▸ SHORT PROBLEM:
Without the pictures, output the lines of the material from the very first through the one that holds "-3, .0078, .0125, 'graphite', .010)".
Begin DATA EXTRACT
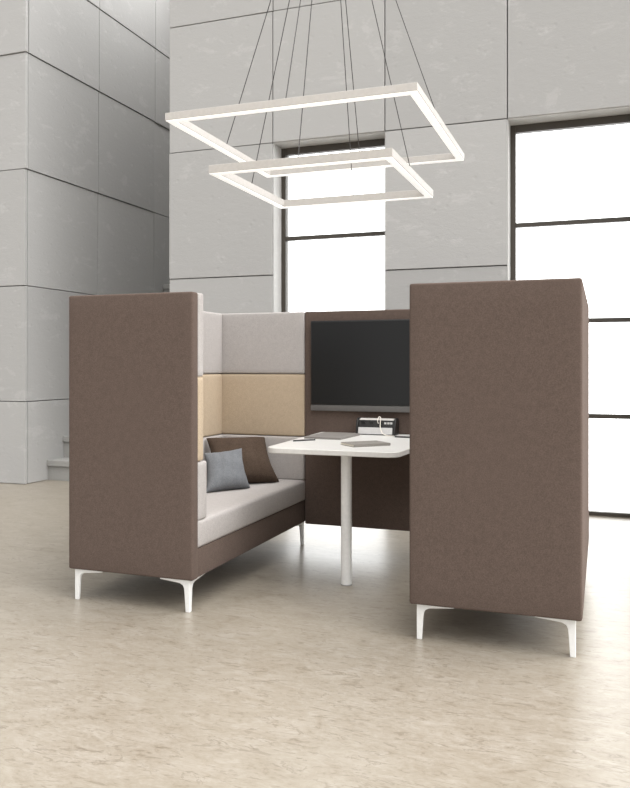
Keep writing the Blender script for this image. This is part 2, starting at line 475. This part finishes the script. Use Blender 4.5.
# ------------------------------------------------------------------ things on the table
def slab_thing(name, corners, z, h, m, r=.003):
    c = sum((Vector(p) for p in corners), Vector((0, 0)))/4
    bm = bmesh.new()
    prism(bm, rounded_poly([tuple(Vector(p)-c) for p in corners], [.012]*4, 5), 'z', 0, h)
    o = finish(name, bm, M[m], None, (c.x, c.y, z), bev=r)
    return o
def rect(c, w, h, deg):
    a = math.radians(deg); u = Vector((math.cos(a), math.sin(a))); v = Vector((-u.y, u.x)); c = Vector(c)
    return [tuple(c - u*w/2 - v*h/2), tuple(c + u*w/2 - v*h/2), tuple(c + u*w/2 + v*h/2), tuple(c - u*w/2 + v*h/2)]

lt = thing('laptop', 'closed grey laptop lying near the far left corner of the white table', 'laptop', (-1.563, 4.64, TZ))
def part_slab(name, par, w, h, deg, z0, z1, m, r, bev=.0015):
    bm = bmesh.new(); prism(bm, rounded_poly(rect((0, 0), w, h, deg), [r]*4, 5), 'z', z0, z1)
    return finish(name, bm, M[m], par, bev=bev)
part_slab('base', lt, .238, .345, -3, 0, .007, 'graphite', .010)
part_slab('lid', lt, .238, .345, -3, .0078, .0125, 'graphite', .010)

nb = thing('notebook', 'thick grey notebook lying on the near right part of the white table', 'notebook', (-1.232, 4.222, TZ))
part_slab('cover', nb, .228, .165, 44, 0, .002, 'cover', .006, .0006)
part_slab('pages', nb, .223, .159, 44, .0021, .0125, 'pages', .004, .0006)
bm = bmesh.new(); prism(bm, [(p[0]+.0818*math.sin(math.radians(44)), p[1]-.0818*math.cos(math.radians(44))) for p in rect((0, 0), .226, .0016, 44)], 'z', .0021, .0125)
finish('spine', bm, M['cover'], nb, smooth=False)
part_slab('cover', nb, .228, .165, 44, .0126, .0146, 'cover', .006, .0006)

def pen(p, q, label):
    p = Vector(p); q = Vector(q); d = q-p; ln = d.length
    o = thing('pen', label, 'pen', (p.x, p.y, TZ), math.atan2(d.y, d.x), 'pens on the table')
    bm = bmesh.new(); tube(bm, [(.012, 0, .0047), (ln*.6, 0, .0047), (ln, 0, .0047)], .0046, 12); finish('barrel', bm, M['black'], o)
    bm = bmesh.new(); tube(bm, [(0, 0, .0047), (.0125, 0, .0047)], .0022, 10); finish('tip', bm, M['silver'], o)
    bm = bmesh.new(); box(bm, ln*.62, ln*.97, -.0018, .0018, .0088, .0104); finish('clip', bm, M['silver'], o, smooth=False)
    return o
pen((-1.690, 4.270), (-1.587, 4.390), 'dark slim pen beside the grey laptop, at left edge of white table')
pen((-1.205, 4.735), (-1.050, 4.722), 'dark slim pen to the right of the power unit, partly behind the right sofa')

# desktop power unit: dark end caps, socket strip and silver plate
pu = thing('power_unit', 'silver and black desktop socket box standing on the white table below the television', 'socket box', (-1.348, 4.90, TZ))
W2 = .116
prof = [(-.048, 0), (.035, 0), (.040, .02), (.040, .082), (.030, .096), (.012, .100), (-.018, .097), (-.030, .091), (-.041, .050)]
bm = bmesh.new(); prism(bm, prof, 'x', -W2, W2); finish('housing', bm, M['black'], pu, bev=.002)
capp = [(-.058, 0), (.040, 0), (.046, .02), (.046, .086), (.034, .101), (.012, .107), (-.022, .104), (-.038, .094), (-.052, .055), (-.058, .02)]
for s in (-1, 1):
    bm = bmesh.new(); prism(bm, capp, 'x', s*W2, s*(W2+.014)); finish('end_cap', bm, M['black'], pu, bev=.004)
bm = bmesh.new(); prism(bm, [(-.0555, .006), (-.050, .006), (-.043, .046), (-.0485, .048)], 'x', -W2+.002, W2-.008); finish('front_plate', bm, M['silver'], pu, bev=.001)
bm = bmesh.new(); prism(bm, [(-.031, .0925), (-.028, .0925), (-.017, .0985), (.010, .1015), (.010, .1030), (-.018, .1005)], 'x', -W2+.004, W2-.004); finish('top_plate', bm, M['lamp'], pu, bev=.0006)
def front_at(z, out):   # on the sloping socket strip
    t = (z-.050)/(.091-.050); return -.041 + .011*t - out
for xx in (-.085, -.030, .028):
    bm = bmesh.new(); tube(bm, [(xx, front_at(.075, .0), .075), (xx, front_at(.075, .004), .074)], .0135, 20); finish('socket', bm, M['bezel'], pu)
for xx in (.060, .080, .098):
    bm = bmesh.new(); box(bm, xx-.007, xx+.007, front_at(.075, .003), front_at(.075, -.003), .069, .081); finish('port', bm, M['silver'], pu, smooth=False)
# white charging lead plugged into the strip
cd = [(.018, -.0395, .075), (.018, -.062, .080), (.019, -.066, .100), (.024, -.052, .116), (.034, -.050, .108), (.034, -.060, .085), (.036, -.068, .050), (.052, -.076, .015), (.085, -.084, .0035), (.115, -.10, .003), (.140, -.12, .003)]
def spline(pts, n=8):
    P = [Vector(p) for p in pts]; P = [P[0]*2-P[1]] + P + [P[-1]*2-P[-2]]; o = []
    for i in range(1, len(P)-2):
        for k in range(n):
            t = k/n
            o.append(.5*((2*P[i]) + (P[i+1]-P[i-1])*t + (2*P[i-1]-5*P[i]+4*P[i+1]-P[i+2])*t*t + (3*P[i]-P[i-1]-3*P[i+1]+P[i+2])*t**3))
    o.append(P[-2]); return o
bm = bmesh.new(); tube(bm, spline(cd), .0026, 8)
o = finish('charging_cord', bm, M['ivory'], None, (-1.348, 4.90, TZ)); tag(o, 'white charging cord looping out of the black socket box onto the table', 'cord')

# ------------------------------------------------------------------ pillows
def pillow(name, BL, BR, TR, TL, thick, m, label, seed, soft=0.):
    rnd = random.Random(seed)
    BL, BR, TR, TL = map(Vector, (BL, BR, TR, TL))
    base = (BL+BR)/2
    nrm = ((BR-BL)+(TR-TL)).cross((TL-BL)+(TR-BR)).normalized()   # towards the room
    n = 28; bm = bmesh.new(); grid = {}
    ph = [rnd.uniform(0, 6.28) for _ in range(6)]
    for side in (1, -1):
        for i in range(n+1):
            for j in range(n+1):
                u = -1+2*i/n; v = -1+2*j/n
                if side == -1 and (abs(u) == 1 or abs(v) == 1): grid[side, i, j] = grid[1, i, j]; continue
                uu = u*(1-.15*(1-v*v)); vv = v*(1-.10*(1-u*u))
                if v > 0:
                    k_ = 1 - soft*(u*u*v)**2 * (1 if u > 0 else .3)
                    uu *= k_; vv *= k_
                a, b_ = (uu+1)/2, (vv+1)/2
                p = BL*(1-a)*(1-b_) + BR*a*(1-b_) + TR*a*b_ + TL*(1-a)*b_
                e = max(0, (1-u*u))**.5*max(0, (1-v*v))**.5
                h = thick/2*(e**.85)*(1+.15*(-v))
                edge = (u*u*v*v)
                wr = .006*math.sin(7*u+3*v+ph[0])*math.sin(4*v-5*u+ph[1])*e + .004*math.sin(13*(u*v)+ph[2])*e**.5*(1-e)
                grid[side, i, j] = bm.verts.new(p - base + nrm*(side*h + wr))
        for i in range(n):
            for j in range(n):
                q = [grid[side, i, j], grid[side, i+1, j], grid[side, i+1, j+1], grid[side, i, j+1]]
                bm.faces.new(q if side == 1 else q[::-1])
    o = finish(name, bm, M[m], None, tuple(base), sharp=80)
    s = o.modifiers.new('smooth', 'SUBSURF'); s.levels = 1; s.render_levels = 1
    return tag(o, label, 'pillow', 'scatter pillows on the left sofa')
SZ = .4475
pillow('pillow', (-2.30, 4.425, SZ+.012), (-1.970, 4.795, SZ), (-2.118, 4.915, .742), (-2.470, 4.685, .738), .165, 'pillow_brown',
       'larger dark brown square pillow leaning in the far corner of the left sofa', 3, .08)
pillow('pillow', (-2.225, 4.218, SZ), (-2.045, 4.495, SZ), (-2.150, 4.590, .690), (-2.335, 4.415, .668), .12, 'pillow_grey',
       'smaller blue-grey pillow leaning in front of the dark brown pillow', 8)

# ------------------------------------------------------------------ pendant lamp: two square rings on wires
PX, PY = -1.332, 3.888
ZC = 4.02
pl = thing('pendant_lamp', 'white pendant lamp of two square light rings hung on thin dark wires', 'pendant lamp', (PX, PY, 0))
def ring_part(half, z, cx, cy, h, w, label):
    def frame(a, b_, z0, z1):
        bm = bmesh.new()
        o_ = [(-a, -a), (a, -a), (a, a), (-a, a)]; i_ = [(-b_, -b_), (b_, -b_), (b_, b_), (-b_, b_)]
        V = [[bm.verts.new((x+cx, y+cy, zz)) for x, y in q] for q in (o_, i_) for zz in (z0, z1)]
        ob, ot, ib, it = V
        for k in range(4):
            j = (k+1) % 4
            bm.faces.new([ob[k], ob[j], ot[j], ot[k]]); bm.faces.new([ib[j], ib[k], it[k], it[j]])
            bm.faces.new([ot[k], ot[j], it[j], it[k]]); bm.faces.new([ob[j], ob[k], ib[k], ib[j]])
        return bm
    r = finish('ring', frame(half, half-w, z+.003, z+h), M['lamp'], pl, bev=.0015); r['label'] = label
    d = finish('diffuser', frame(half-.003, half-w+.003, z-.001, z+.006), M['diffuser'], r, smooth=False); d['label'] = 'glowing white underside strip'
    return r
R1 = (.603, 2.360, -.001, -.006, .037, .042)
R2 = (.462, 2.148, -.021, .06, .042, .040)
ring_part(*R1[:6], 'larger upper square ring')
ring_part(*R2[:6], 'smaller lower square ring')
for half, z, cx, cy, h, w in (R1, R2):
    m_ = half - w/2
    for k, (dx, dy) in enumerate(((-m_, 0), (m_, 0), (0, -m_), (0, m_))):
        top = Vector((dx*.03, dy*.03, ZC))
        bm = bmesh.new(); tube(bm, [(cx+dx, cy+dy, z+h-.002), tuple(top)], .0023, 6); finish('wire', bm, M['cable'], pl)
        
bm = bmesh.new(); tube(bm, [(0, 0, ZC-.01), (0, 0, ZC+.04)], .06, 32); finish('canopy', bm, M['lamp'], pl)
bm = bmesh.new(); tube(bm, [(0, 0, ZC+.04), (0, 0, 6.6)], .012, 16); finish('rod', bm, M['lamp'], pl)

# ------------------------------------------------------------------ light
w = bpy.data.worlds.new('overcast_sky'); bpy.context.scene.world = w; w.use_nodes = True
nt = w.node_tree; L = nt.links
bg = nt.nodes['Background']
tc = N(nt, 'ShaderNodeTexCoord')
def dirterm(v, lo, hi, gain):
    d = N(nt, 'ShaderNodeVectorMath', operation='DOT_PRODUCT'); d.inputs[1].default_value = Vector(v).normalized()
    L.new(tc.outputs['Generated'], d.inputs[0])
    r = N(nt, 'ShaderNodeMapRange', interpolation_type='SMOOTHSTEP')
    r.inputs['From Min'].default_value = lo; r.inputs['From Max'].default_value = hi
    r.inputs['To Min'].default_value = 0; r.inputs['To Max'].default_value = gain
    L.new(d.outputs['Value'], r.inputs['Value']); return r.outputs[0]
terms = [dirterm((1, .12, 1.35), .6, 1, 7.0), dirterm((0, 1, .12), .05, 1, 4.4), dirterm((.3, -1, .6), .3, 1, 1.35), dirterm((0, 0, 1), .65, 1, .3)]
acc = None
for t in terms:
    a = N(nt, 'ShaderNodeMath', operation='ADD')
    if acc is None: a.inputs[0].default_value = .24
    else: L.new(acc, a.inputs[0])
    L.new(t, a.inputs[1]); acc = a.outputs[0]
bg.inputs['Color'].default_value = (1.0, .992, .985, 1)
L.new(acc, bg.inputs['Strength'])

# ------------------------------------------------------------------ camera
cam = bpy.data.cameras.new('camera'); co = bpy.data.objects.new('camera', cam); C.objects.link(co)
co.location = (0, 0, 1.21); co.rotation_euler = (PI/2, 0, math.radians(19.883))
cam.sensor_fit = 'HORIZONTAL'; cam.sensor_width = 36; cam.lens = 36*795.6/630
cam.shift_y = -(394-365.37)/630
cam.clip_start = .05
S = bpy.context.scene
S.camera = co
vs = S.view_settings; S.display_settings.display_device = 'sRGB'
vs.view_transform = 'Standard'; vs.look = 'None'; vs.gamma = 1; vs.exposure = 0.0; vs.use_curve_mapping = False
S.cycles.use_denoising = True
S.cycles.max_bounces = 10; S.cycles.diffuse_bounces = 6; S.cycles.transparent_max_bounces = 12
End DATA EXTRACT
▸ TASK ANSWER:
Keep writing the Blender script for this image. This is part 2, starting at line 475. This part finishes the script. Use Blender 4.5.
# ------------------------------------------------------------------ things on the table
def slab_thing(name, corners, z, h, m, r=.003):
    c = sum((Vector(p) for p in corners), Vector((0, 0)))/4
    bm = bmesh.new()
    prism(bm, rounded_poly([tuple(Vector(p)-c) for p in corners], [.012]*4, 5), 'z', 0, h)
    o = finish(name, bm, M[m], None, (c.x, c.y, z), bev=r)
    return o
def rect(c, w, h, deg):
    a = math.radians(deg); u = Vector((math.cos(a), math.sin(a))); v = Vector((-u.y, u.x)); c = Vector(c)
    return [tuple(c - u*w/2 - v*h/2), tuple(c + u*w/2 - v*h/2), tuple(c + u*w/2 + v*h/2), tuple(c - u*w/2 + v*h/2)]

lt = thing('laptop', 'closed grey laptop lying near the far left corner of the white table', 'laptop', (-1.563, 4.64, TZ))
def part_slab(name, par, w, h, deg, z0, z1, m, r, bev=.0015):
    bm = bmesh.new(); prism(bm, rounded_poly(rect((0, 0), w, h, deg), [r]*4, 5), 'z', z0, z1)
    return finish(name, bm, M[m], par, bev=bev)
part_slab('base', lt, .238, .345, -3, 0, .007, 'graphite', .010)
part_slab('lid', lt, .238, .345, -3, .0078, .0125, 'graphite', .010)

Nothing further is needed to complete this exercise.